Asymptotic minimaxity of False Discovery Rate thresholding for sparse exponential data

We apply FDR thresholding to a non-Gaussian vector whose coordinates X_i, i=1,..., n, are independent exponential with individual means $\mu_i$. The vector $\mu =(\mu_i)$ is thought to be sparse, with most coordinates 1 but a small fraction significantly larger than 1; roughly, most coordinates are simply `noise,' but a small fraction contain `signal.' We measure risk by per-coordinate mean-squared error in recovering $\log(\mu_i)$, and study minimax estimation over parameter spaces defined by constraints on the per-coordinate p-norm of $\log(\mu_i)$: $\frac{1}{n}\sum_{i=1}^n\log^p(\mu_i)\leq \eta^p$. We show for large n and small $\eta$ that FDR thresholding can be nearly Minimax.
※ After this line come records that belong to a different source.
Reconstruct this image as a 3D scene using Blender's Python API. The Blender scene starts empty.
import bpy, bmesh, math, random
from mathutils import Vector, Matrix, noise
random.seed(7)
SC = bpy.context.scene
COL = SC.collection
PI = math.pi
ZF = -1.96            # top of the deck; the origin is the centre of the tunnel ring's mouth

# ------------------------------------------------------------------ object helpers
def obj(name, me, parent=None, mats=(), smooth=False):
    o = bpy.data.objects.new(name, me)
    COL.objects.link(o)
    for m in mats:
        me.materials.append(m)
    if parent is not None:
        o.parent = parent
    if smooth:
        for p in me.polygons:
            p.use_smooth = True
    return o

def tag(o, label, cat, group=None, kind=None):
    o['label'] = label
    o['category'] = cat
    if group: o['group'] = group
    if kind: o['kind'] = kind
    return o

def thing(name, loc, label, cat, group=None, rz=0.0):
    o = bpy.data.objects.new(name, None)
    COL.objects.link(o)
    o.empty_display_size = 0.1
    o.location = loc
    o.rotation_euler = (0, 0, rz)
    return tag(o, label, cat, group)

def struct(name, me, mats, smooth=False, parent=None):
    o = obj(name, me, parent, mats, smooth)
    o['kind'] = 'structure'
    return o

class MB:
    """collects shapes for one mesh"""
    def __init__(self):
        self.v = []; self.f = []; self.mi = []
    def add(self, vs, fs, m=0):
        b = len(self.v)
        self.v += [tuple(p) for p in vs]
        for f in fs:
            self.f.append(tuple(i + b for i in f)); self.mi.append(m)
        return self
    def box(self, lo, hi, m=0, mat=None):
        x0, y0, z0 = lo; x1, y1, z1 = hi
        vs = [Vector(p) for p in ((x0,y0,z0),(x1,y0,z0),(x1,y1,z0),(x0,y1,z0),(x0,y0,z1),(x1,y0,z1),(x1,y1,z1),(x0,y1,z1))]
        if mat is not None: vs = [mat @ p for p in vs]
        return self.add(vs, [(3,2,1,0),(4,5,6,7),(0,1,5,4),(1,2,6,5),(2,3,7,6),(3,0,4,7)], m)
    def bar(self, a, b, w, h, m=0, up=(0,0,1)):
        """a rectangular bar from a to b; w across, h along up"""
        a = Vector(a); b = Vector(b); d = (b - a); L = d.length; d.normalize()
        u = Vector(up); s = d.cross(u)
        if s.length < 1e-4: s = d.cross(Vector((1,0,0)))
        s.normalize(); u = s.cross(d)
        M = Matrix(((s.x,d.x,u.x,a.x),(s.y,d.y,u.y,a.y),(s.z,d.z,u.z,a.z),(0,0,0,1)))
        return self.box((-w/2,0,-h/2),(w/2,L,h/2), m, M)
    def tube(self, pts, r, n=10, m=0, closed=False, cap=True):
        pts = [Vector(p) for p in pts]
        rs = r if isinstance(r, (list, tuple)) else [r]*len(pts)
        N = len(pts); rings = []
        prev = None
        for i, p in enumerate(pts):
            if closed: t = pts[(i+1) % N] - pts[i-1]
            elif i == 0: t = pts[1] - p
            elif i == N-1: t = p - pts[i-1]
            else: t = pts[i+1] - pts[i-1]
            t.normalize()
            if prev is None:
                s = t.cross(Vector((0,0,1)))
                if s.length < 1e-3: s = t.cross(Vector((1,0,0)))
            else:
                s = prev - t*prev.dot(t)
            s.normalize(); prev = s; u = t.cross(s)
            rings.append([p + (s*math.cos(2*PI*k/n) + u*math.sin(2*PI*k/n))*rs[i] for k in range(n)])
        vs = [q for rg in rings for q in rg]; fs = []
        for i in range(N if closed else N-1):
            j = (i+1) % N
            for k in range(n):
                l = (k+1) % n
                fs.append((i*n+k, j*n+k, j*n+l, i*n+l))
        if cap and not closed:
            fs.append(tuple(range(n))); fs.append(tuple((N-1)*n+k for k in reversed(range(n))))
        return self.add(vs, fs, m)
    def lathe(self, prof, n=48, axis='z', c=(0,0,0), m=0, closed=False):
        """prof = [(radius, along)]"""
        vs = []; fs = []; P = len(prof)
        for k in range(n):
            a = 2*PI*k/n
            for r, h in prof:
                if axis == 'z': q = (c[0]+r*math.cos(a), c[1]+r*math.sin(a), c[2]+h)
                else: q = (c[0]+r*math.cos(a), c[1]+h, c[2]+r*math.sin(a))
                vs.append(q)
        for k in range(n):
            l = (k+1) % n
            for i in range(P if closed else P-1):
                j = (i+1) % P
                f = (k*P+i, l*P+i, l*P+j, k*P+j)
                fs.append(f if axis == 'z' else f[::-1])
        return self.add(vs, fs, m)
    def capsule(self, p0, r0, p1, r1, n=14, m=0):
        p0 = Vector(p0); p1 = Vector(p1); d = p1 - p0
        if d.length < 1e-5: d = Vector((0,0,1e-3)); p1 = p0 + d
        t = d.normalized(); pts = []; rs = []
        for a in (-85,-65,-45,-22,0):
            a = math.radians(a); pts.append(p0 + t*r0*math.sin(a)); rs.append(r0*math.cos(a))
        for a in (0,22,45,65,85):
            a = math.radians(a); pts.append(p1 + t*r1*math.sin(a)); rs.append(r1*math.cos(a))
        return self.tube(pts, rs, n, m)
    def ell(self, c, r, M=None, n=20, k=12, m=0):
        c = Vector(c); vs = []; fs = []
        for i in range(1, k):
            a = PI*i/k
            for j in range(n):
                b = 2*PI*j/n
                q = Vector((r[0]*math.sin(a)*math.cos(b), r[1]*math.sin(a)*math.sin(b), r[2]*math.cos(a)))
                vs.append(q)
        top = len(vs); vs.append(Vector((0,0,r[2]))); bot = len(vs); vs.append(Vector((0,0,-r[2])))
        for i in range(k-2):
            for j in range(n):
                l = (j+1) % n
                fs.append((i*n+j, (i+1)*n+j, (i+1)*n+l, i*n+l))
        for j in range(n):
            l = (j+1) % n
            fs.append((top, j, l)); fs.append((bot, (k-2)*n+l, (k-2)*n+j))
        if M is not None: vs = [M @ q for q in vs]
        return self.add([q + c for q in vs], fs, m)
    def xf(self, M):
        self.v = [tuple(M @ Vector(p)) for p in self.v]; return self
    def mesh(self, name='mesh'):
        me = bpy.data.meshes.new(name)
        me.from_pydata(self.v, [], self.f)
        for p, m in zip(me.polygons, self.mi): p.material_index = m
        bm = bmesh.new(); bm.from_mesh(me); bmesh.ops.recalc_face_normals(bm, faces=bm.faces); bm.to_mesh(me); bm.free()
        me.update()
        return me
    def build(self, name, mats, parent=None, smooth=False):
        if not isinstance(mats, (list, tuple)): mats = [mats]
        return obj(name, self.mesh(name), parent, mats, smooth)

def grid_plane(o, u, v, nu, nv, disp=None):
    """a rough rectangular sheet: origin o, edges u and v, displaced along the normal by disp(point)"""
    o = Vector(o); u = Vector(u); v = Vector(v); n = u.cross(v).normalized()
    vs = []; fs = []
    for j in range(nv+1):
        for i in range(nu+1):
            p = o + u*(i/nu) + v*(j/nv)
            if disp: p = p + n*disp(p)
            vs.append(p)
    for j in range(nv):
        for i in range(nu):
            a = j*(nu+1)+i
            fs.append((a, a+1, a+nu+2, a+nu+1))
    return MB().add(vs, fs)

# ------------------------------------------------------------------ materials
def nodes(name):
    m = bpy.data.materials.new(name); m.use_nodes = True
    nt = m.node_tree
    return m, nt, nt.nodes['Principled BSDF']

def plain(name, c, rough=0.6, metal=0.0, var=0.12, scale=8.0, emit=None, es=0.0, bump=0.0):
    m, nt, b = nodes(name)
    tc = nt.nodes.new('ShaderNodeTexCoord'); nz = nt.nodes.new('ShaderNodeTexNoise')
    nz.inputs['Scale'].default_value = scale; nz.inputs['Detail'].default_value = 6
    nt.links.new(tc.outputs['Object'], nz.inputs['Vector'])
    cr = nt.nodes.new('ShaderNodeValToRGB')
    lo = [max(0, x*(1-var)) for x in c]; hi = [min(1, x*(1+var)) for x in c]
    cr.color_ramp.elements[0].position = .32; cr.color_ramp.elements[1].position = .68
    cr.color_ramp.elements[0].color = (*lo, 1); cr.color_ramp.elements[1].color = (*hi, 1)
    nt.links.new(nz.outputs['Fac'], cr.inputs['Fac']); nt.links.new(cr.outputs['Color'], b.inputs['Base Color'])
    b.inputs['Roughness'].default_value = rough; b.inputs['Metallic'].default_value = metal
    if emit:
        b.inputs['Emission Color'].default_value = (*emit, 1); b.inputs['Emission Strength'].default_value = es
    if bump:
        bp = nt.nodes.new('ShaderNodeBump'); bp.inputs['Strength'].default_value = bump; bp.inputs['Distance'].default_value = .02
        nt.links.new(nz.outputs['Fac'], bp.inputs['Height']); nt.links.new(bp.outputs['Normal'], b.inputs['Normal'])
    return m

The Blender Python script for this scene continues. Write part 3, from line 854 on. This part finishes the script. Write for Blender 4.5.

The FDR control parameter 0<q<1 plays an important role: when $q\leq 1/2$, the FDR estimator is nearly minimax, while choosing a fixed q>1/2 prevents near minimaxity. These conclusions mirror those found in the Gaussian case in Abramovich et al. [Ann. Statist. 34 (2006) 584--653]. The techniques developed here seem applicable to a wide range of other distributional assumptions, other loss measures and non-i.i.d. dependency structures.